Why a blog? Why now?

The reason is quite simple. Because shift happens, I now feel ready to counter-argument the excuses I have always made for not blogging:

  • Blogging is hard work and I have more important things to do
  • I’m not sure what to write about
  • All the good ideas have already been written about

Blogging is hard work and I have more important things to do

I used to say the same thing about learning to play the guitar. That was until I decided to seriously take it up last August after a four-month teacher training season in Ecuador, inspired by a great friend and fellow teacher trainer (and guitar player) Andy Cox. All it took me was to learn to say no to three episodes a night of every season of ‘The Big Bang Theory’ and voilà! Now I just can’t stop playing. The success of this enterprise inspired me to reassess my priorities and to try to cut down on my current level of procrastination.

I’m not sure what to write about

Because shift happens I have now decided to stop sabotaging myself by holding on to this thought. After all, myriad different and interesting things happen in my classes every day which I am sometimes happy to share on Facebook without critical reflection of my own practices – and which could be useful to teachers elsewhere – not to mention all the rich exchanges that invariably go on inside the teachers’ room.  The same applies to the countless hours of input sessions given and lessons observed on teacher training courses, the talks and workshops given in several ELT events, the insights gained from attending conferences and seminars… the list is endless.

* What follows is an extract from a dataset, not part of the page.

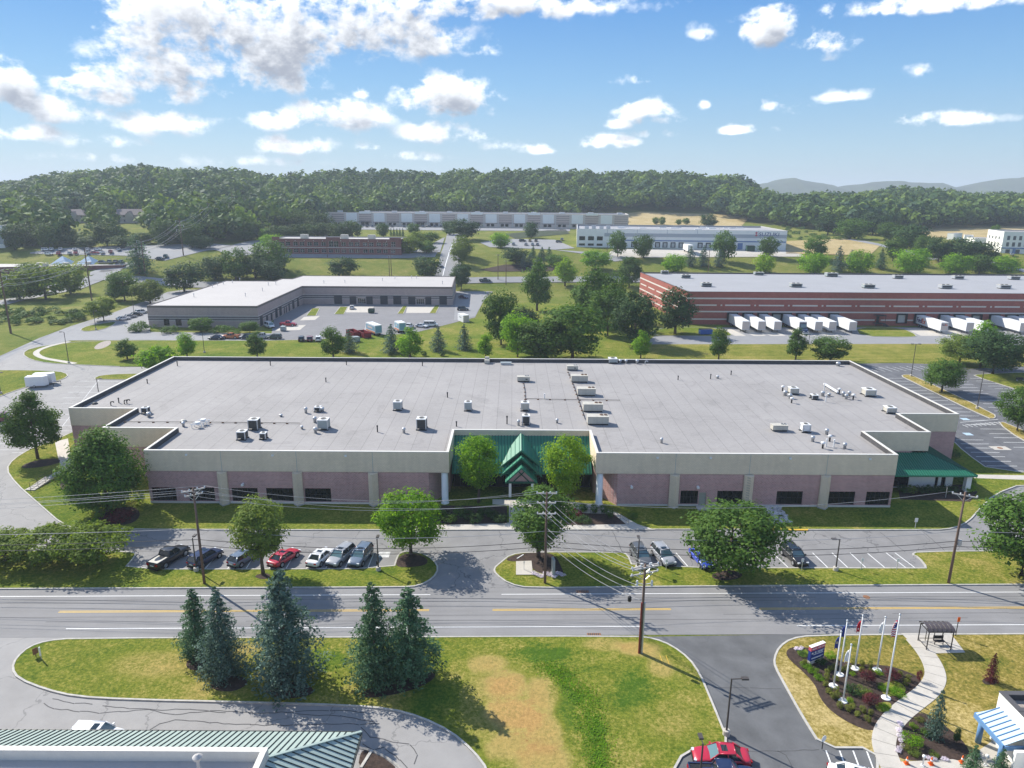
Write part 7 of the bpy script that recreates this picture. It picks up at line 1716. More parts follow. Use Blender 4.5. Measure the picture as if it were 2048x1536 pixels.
skip(707, 672, gh(707, 672, -14, -6), 6.5, 2.4, 1.8, 'red_dump', 'left one of two maroon open skips beside the box truck'); skip(728, 674, gh(728, 674, -14, -6), 6.5, 2.4, 1.8, 'red_dump', 'right one of two maroon open skips beside the box truck')
skip(712, 684, gh(712, 684, -14, -6), 2.2, 1.8, 1.6, 'greymetal', 'grey bin in front of the maroon skips', lid=True); skip(743, 626, 0, 2.2, 1.8, 1.6, 'green_dump', 'dark bin standing on the workshop yard', lid=True); skip(1411, 669, .1, 4.2, 1.9, 1.7, 'blue_dump', 'blue bin on the grass before the brick docks', lid=True); skip(567, 662, 0, 1.6, 1.4, 1.5, 'greymetal', 'pale grey utility bin at the workshop yard corner', lid=True); skip(1500, 503, 0, 4.5, 2.5, 3.2, 'green_dump', 'green compactor at the white warehouse docks', lid=True)
def container(x, y, label):
 p = G(x, y) + Vector((0, 0, .05)); r = empty('storage_container', p, gh(x, y, 10, 4), label, 'container'); b = MB(); b.box(-2.6, -1.2, .1, 2.6, 1.2, 2.7); b.build('shell', X['whitemetal'], r); b = MB(); b.box(-1.2, -1.22, 1.5, .8, -1.2, 1.9); b.build('lettering_panel', X['greymetal'], r); b = MB(); b.box(2.6, -1.1, .2, 2.63, 1.1, 2.6); b.build('door', X['offwhite'], r)
container(927, 643, 'white storage container at the right end of the yard')
p = G(1371, 503); b = MB()
def dtrailer():
 r = empty('semi_trailer', p + Vector((0, -6, .2)), 0, 'white trailer backed onto the white warehouse dock', 'trailer'); b = MB(); b.box(-1.6, -6, 1.1, 1.6, 6, 4.2); b.build('box', X['whitemetal'], r)
 for s in (-1, 1): q = MB(); q.cyl((s * .9, 3.5, .5), (s * 1.4, 3.5, .5), .5); q.build('wheel', X['tyre'], r); q = MB(); q.bar((s * .9, -4, 0), (s * .9, -4, 1.1), .15); q.build('landing_leg', X['trim'], r)
dtrailer()
# ------------------------------------------------------------------ roof plant on the warehouse
ZR = 7.85
def rp(x, y, z=ZR): return P(x, y, z)
def big_unit(x, y, w, label, rust=True):
 p = rp(x, y); L = w * depth(p) / F; r = empty('rooftop_unit', p + Vector((0, L * .22, 0)), 0, label, 'air handler', 'large beige rooftop units'); D, Hh = L * .52, L * .40
 b = MB(); b.box(-L / 2, -D / 2, .25, L / 2, D / 2, Hh); b.build('casing', X['beige'], r)
 b = MB(); b.box(-L / 2 - .05, -D / 2 - .05, Hh, L / 2 + .05, D / 2 + .05, Hh + .07); b.build('lid', X['beige'], r)
 b = MB(); b.box(-L / 2 + .1, -D / 2 + .1, 0, L / 2 - .1, D / 2 - .1, .25); b.build('curb', X['trim'], r)
 for i in range(4): b = MB(); x0 = -L / 2 + .12 + i * (L - .2) / 4; b.box(x0, -D / 2 - .03, .38, x0 + (L - .2) / 4 - .1, -D / 2, Hh - .1); b.build('access_panel', X['beige'], r)
 b = MB(); b.box(L / 2 - .9, -D / 2 - .04, .5, L / 2 - .45, -D / 2 - .028, Hh - .3); b.build('coil', X['coil'], r) if w < 30 else None
 for i in range(2):
  b = MB(); c = (L * .18 + i * L * .2, D * .08, Hh + .06); b.cyl(c, (c[0], c[1], c[2] + .14), L * .085, n=14); f = b.build('fan_cowl', X['rust'] if rust else X['galv'], r)
  b = MB(); b.cyl((c[0], c[1], c[2] + .141), (c[0], c[1], c[2] + .15), L * .065, n=12); b.build('fan', X['coil'], f)
for x, y, w, l in ((1145, 741, 22, 'beige rooftop unit nearest the back edge of the roof'), (1159, 765, 33, 'second beige rooftop unit from the back in the middle row'), (1173, 792, 36, 'third beige rooftop unit from the back in the middle row'), (1186, 824, 39, 'fourth beige rooftop unit from the back in the middle row'), (1196, 850, 42, 'front beige rooftop unit of the middle row'), (1047, 764, 25, 'lone beige rooftop unit left of the middle row'), (1560, 863, 30, 'pale rooftop unit with two fans on the right front of the roof')): big_unit(x, y, w, l, x < 1500 and w > 30)
def square_unit(x, y, w, h, label, dark=False, m='greymetal'):
 p = rp(x, y); s = depth(p) / F; W = w * s; Hh = h * s; r = empty('condenser_unit', p + Vector((0, W * .4, 0)), 0, label, 'air conditioner', 'square condenser units on the roof')
 b = MB(); b.box(-W / 2, -W / 2, .3, W / 2, W / 2, Hh); b.build('casing', X['coil'] if dark else X[m], r)
 for sx in (-1, 1):
  for sy in (-1, 1): q = MB(); q.box(sx * W / 2 - .07, sy * W / 2 - .07, 0, sx * W / 2 + .07, sy * W / 2 + .07, Hh + .02); q.build('corner_post', X['galv'], r)
 b = MB(); b.box(-W / 2 - .06, -W / 2 - .06, Hh, W / 2 + .06, W / 2 + .06, Hh + .12); b.build('lid', X['whitemetal'], r)
 b = MB(); b.cyl((0, 0, Hh + .12), (0, 0, Hh + .2), W * .33, n=16); f = b.build('fan_cowl', X['beige'], r); b = MB(); b.cyl((0, 0, Hh + .2), (0, 0, Hh + .205), W * .27, n=14); b.build('fan', X['coil'], f)
 b = MB(); b.box(-W / 2 - .15, -W / 2 - .15, 0, W / 2 + .15, -W / 2 + .1, .14); b.box(-W / 2 - .15, W / 2 - .1, 0, W / 2 + .15, W / 2 + .15, .14); b.build('sleeper', X['trim'], r)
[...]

All the good ideas have already been written about

Again, I admit I was wrong. More and more we are being required to find local solutions to local challenges while keeping the global in perspective. In the past two years I have gone from teaching a group of Sudanese refugees to groups of mixed nationalites in the UK to groups of small shopkeepers and cabdrivers in Ecuador to monolingual groups of middle-class teenagers and adults in language schools in Brazil. There are no neat solutions to classroom dynamics given the changing nature of classrooms. As teachers we are constantly reviewing our practices and finding new solutions to problems we face on a daily basis. Not to mention all the great class materials and lessons we create, which are often used a couple of times and then forgotten in a folder in a PC or a memory stick.

Shift happens

About 10 years ago I met an inspiring teacher trainer called Luiz Otávio on a CELTA course. And this year we met again for the first time since then. We were both presenting at an ELT event. I mentioned to him how 2013 had probably been the best year of my professional career thus far. “How old are you?”, he asked. “thirty-five”, I replied. With a grin on his face, he gave me that look only very wise people possess and remarked: “It’s the end of another seven-year cycle”. So who knows, maybe shift truly happens at the end of every seven years.